## Exercise description
Copy out every line containing the word "parts".

>> BEGIN

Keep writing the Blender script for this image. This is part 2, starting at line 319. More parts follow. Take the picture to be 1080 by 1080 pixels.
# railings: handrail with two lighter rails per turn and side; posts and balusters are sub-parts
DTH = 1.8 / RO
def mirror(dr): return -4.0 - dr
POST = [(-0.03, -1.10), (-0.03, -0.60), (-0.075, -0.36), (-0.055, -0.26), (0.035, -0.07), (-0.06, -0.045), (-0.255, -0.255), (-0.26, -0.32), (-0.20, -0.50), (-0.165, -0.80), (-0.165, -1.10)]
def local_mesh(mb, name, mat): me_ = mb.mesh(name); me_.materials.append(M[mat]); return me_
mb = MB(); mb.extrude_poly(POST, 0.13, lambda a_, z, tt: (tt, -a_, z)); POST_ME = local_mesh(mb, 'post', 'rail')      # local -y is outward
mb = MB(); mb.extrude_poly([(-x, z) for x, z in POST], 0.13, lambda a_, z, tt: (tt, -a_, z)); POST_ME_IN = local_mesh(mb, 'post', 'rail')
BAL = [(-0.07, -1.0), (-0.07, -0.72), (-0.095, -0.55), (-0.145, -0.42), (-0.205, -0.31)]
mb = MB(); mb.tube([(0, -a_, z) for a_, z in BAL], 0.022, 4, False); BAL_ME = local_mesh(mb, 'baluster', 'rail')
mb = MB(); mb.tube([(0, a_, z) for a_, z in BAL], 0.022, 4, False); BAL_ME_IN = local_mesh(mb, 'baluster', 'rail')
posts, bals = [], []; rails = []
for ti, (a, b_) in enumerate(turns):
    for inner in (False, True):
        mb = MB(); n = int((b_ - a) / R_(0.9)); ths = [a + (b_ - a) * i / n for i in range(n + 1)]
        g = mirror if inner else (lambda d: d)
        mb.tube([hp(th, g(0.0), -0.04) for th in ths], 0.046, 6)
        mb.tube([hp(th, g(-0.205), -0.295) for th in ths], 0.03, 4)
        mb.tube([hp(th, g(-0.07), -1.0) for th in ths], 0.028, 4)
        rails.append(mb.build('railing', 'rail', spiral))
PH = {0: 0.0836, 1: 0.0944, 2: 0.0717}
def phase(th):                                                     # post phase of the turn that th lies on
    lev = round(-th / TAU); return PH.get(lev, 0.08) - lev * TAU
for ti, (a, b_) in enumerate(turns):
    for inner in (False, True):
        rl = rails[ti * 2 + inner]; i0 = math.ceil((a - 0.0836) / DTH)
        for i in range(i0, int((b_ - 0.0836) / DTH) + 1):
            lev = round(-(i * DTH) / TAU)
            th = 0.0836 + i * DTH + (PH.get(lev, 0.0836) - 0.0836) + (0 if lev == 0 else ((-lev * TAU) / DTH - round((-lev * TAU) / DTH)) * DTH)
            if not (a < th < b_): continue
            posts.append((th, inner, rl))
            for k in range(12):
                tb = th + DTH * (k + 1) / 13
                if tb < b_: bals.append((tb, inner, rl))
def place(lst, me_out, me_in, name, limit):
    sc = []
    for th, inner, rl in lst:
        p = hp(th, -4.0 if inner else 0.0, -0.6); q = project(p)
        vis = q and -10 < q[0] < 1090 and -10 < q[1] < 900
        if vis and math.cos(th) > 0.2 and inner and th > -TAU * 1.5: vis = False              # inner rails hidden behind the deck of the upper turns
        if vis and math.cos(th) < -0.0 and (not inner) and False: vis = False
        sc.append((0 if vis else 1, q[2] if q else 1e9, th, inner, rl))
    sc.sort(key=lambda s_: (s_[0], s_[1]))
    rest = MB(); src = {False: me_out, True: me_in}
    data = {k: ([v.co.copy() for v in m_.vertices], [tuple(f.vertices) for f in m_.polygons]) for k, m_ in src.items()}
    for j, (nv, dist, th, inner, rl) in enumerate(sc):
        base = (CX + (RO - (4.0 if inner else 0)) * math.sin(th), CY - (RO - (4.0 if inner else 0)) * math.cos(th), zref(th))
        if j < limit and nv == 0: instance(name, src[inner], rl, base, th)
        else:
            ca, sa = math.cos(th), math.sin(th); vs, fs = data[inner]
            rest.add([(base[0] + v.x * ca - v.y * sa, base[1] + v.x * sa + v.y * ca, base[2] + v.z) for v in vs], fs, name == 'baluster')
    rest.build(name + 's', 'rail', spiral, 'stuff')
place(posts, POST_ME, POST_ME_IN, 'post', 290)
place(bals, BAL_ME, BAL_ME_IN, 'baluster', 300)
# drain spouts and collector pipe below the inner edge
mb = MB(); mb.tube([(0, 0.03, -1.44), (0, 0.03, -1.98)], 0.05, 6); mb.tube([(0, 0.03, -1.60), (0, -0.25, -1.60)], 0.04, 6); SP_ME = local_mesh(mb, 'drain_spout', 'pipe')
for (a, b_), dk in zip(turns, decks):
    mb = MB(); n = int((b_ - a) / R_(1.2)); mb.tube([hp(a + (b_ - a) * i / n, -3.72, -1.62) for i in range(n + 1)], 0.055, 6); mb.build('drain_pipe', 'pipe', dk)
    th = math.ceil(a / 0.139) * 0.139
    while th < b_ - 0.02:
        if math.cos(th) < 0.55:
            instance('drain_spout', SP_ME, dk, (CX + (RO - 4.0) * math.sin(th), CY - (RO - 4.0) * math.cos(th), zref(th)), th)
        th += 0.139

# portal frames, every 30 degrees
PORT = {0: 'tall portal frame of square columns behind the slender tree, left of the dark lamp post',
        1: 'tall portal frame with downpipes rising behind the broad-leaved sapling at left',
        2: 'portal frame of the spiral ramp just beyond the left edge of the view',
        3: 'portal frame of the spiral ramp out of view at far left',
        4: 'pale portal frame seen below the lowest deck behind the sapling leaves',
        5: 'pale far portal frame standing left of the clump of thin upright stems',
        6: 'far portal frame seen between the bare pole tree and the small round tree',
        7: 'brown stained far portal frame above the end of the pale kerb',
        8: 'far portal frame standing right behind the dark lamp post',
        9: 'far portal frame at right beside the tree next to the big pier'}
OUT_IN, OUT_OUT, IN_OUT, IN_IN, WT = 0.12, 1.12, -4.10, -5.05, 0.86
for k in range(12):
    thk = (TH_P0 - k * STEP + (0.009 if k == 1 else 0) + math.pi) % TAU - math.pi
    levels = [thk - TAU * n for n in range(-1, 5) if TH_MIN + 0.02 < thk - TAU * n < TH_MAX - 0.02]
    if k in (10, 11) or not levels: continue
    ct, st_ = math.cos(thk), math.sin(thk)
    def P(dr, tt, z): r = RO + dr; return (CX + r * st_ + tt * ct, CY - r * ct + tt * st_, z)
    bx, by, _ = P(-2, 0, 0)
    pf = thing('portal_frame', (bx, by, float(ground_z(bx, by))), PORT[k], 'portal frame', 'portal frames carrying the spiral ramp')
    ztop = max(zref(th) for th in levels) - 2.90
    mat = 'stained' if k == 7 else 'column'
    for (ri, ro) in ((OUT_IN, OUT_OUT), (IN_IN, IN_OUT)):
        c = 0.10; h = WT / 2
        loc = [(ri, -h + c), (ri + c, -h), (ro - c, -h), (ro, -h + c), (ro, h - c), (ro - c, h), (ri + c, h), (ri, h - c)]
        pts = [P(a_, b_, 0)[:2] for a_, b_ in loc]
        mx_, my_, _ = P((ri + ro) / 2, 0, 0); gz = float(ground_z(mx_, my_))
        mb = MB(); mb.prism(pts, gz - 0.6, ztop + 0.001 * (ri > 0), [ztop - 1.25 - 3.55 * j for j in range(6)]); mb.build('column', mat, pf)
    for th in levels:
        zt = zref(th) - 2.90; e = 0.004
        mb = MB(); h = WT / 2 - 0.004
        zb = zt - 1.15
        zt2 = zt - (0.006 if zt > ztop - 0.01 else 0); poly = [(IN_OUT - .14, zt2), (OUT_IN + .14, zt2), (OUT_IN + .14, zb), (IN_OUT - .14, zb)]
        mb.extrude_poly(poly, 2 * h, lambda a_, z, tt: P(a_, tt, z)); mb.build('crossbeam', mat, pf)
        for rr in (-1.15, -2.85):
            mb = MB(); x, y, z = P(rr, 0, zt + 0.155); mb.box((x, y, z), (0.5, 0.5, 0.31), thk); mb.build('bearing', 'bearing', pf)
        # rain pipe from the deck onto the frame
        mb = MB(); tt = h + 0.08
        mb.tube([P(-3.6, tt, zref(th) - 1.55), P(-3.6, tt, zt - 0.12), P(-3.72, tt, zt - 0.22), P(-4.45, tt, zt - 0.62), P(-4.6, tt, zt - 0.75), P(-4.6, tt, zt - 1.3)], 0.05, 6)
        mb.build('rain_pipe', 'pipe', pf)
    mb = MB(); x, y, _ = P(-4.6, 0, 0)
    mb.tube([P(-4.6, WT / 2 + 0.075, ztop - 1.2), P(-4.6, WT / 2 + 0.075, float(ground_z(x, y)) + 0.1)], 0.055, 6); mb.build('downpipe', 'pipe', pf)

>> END

## Solution to the exercise
Keep writing the Blender script for this image. This is part 2, starting at line 319. More parts follow. Take the picture to be 1080 by 1080 pixels.
# railings: handrail with two lighter rails per turn and side; posts and balusters are sub-parts